Por consiguiente, somos colectivamente responsables de la falta de virtud de nuestros dirigentes. Más que tratar de cambiar nuestras instituciones, tendríamos entonces que tratar de cambiar nosotros mismos y aprender a no considerar a los demás sólo en función del grueso de sus billeteras sino, en primer lugar, según su grado de virtud.
La fraternidad revolucionaria
La Revolución agregó la fraternidad a la virtud. Insisto en que, tampoco en este caso, se trataba de una cuestión moral o religiosa, tampoco de algún tipo de ayuda social, sino de la fraternidad de las armas entre los soldados del Año II. Eran voluntarios que habían tomado las armas para salvar el país de la invasión prusiana, enfrentándose a un ejército profesional. No había entre ellos las diferencias que existían entre la aristocracia y los miembros del Tercer Estado. y así lucharon y vencieron.
Su himno, La Marsellesa, se convirtió en el himno de la República Francesa y fue adoptado también por la naciente Revolución soviética. Hoy en día, ya nadie entiende el significado de su estribillo:
¡A las armas, ciudadanos!
¡Formad vuestros batallones!
¡Marchemos, marchemos!
¡Que una sangre impura
alimente nuestros surcos!
Erróneamente, esos versos se interpretan hoy como si quisiéramos alimentar nuestra tierra con la sangre de nuestros enemigos. Pero la sangre de los soldados del tirano sólo podría envenenar nuestra tierra. En el imaginario de aquella época, la «sangre impura» del Pueblo se opone a la «sangre azul» de los oficiales prusianos que pretendían invadir Francia. Los versos antes citados en realidad exaltan el sacrificio supremo que forja la fraternidad de armas entre los Revolucionarios.

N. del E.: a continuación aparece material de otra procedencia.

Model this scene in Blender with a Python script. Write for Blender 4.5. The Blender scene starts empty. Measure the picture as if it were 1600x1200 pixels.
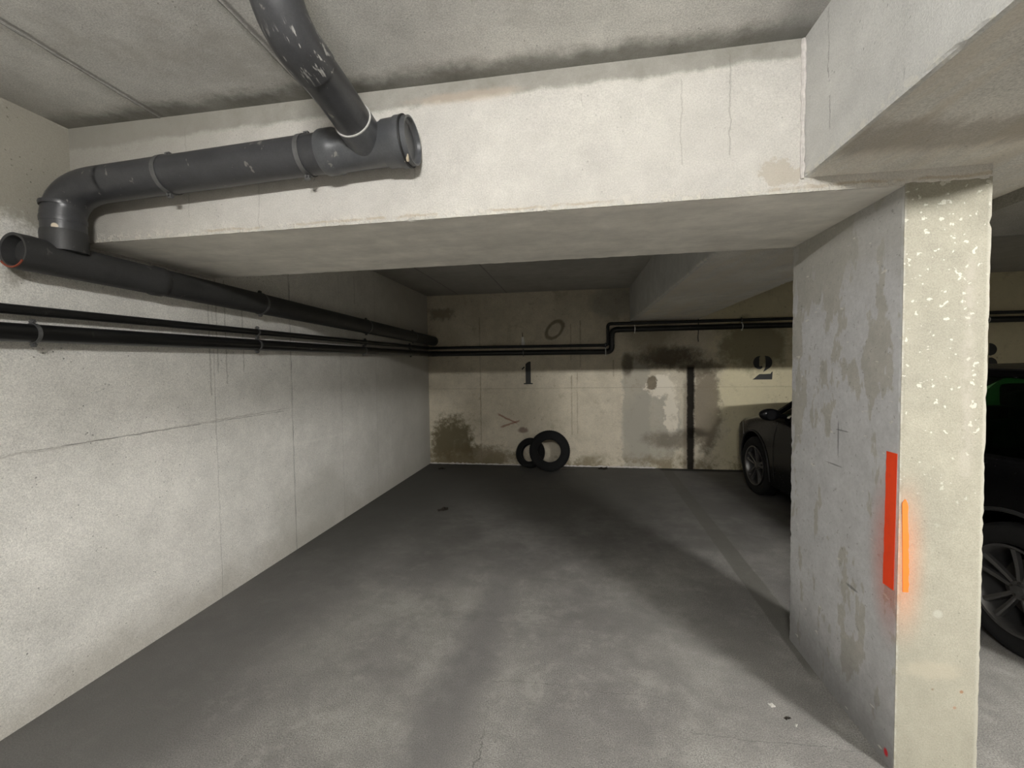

La Fraternidad de armas del Pueblo corresponde a la virtud de los dirigentes. Cada una de ellas responde a la otra.
¿Qué pasa hoy en día?
Hoy vivimos un periodo que recuerda la época de la Revolución Francesa: estamos nuevamente ante una sociedad divida en órdenes. De un lado están los dirigentes, escogidos desde su nacimiento para ese papel. Están después los escribas que implantan el orden moral a través de los medios de difusión. Finalmente tenemos un Tercer Estado, la multitud carente de privilegios, los rechazados a golpe de granadas lacrimógenas y de disparos de LBD [1]. Pero hoy los franceses no mueren defendiendo su país de alguna invasión extranjera. Tienen más posibilidades de morir luchando por los intereses representados por el millar de magnates que se reúne anualmente en Davos.
El hecho es que, a través del mundo, los pueblos buscan hoy nuevas formas de gobierno, más acordes con sus historias y sus aspiraciones.
[1] El dispositivo designado en Francia como LBD (siglas en francés correspondientes a Lanzador de Pelotas de Defensa) es un arma considerada no letal utilizada por las fuerzas antimotines francesas para la dispersión de multitudes. Su uso intensivo en toda Francia, durante todo el año 2019, contra las manifestaciones de los Chalecos Amarillos, se ha traducido en numerosos casos de lesiones graves entre los manifestaciones, que han quedado seriamente desfigurados o han perdido la visión. Nota de la Red Voltaire.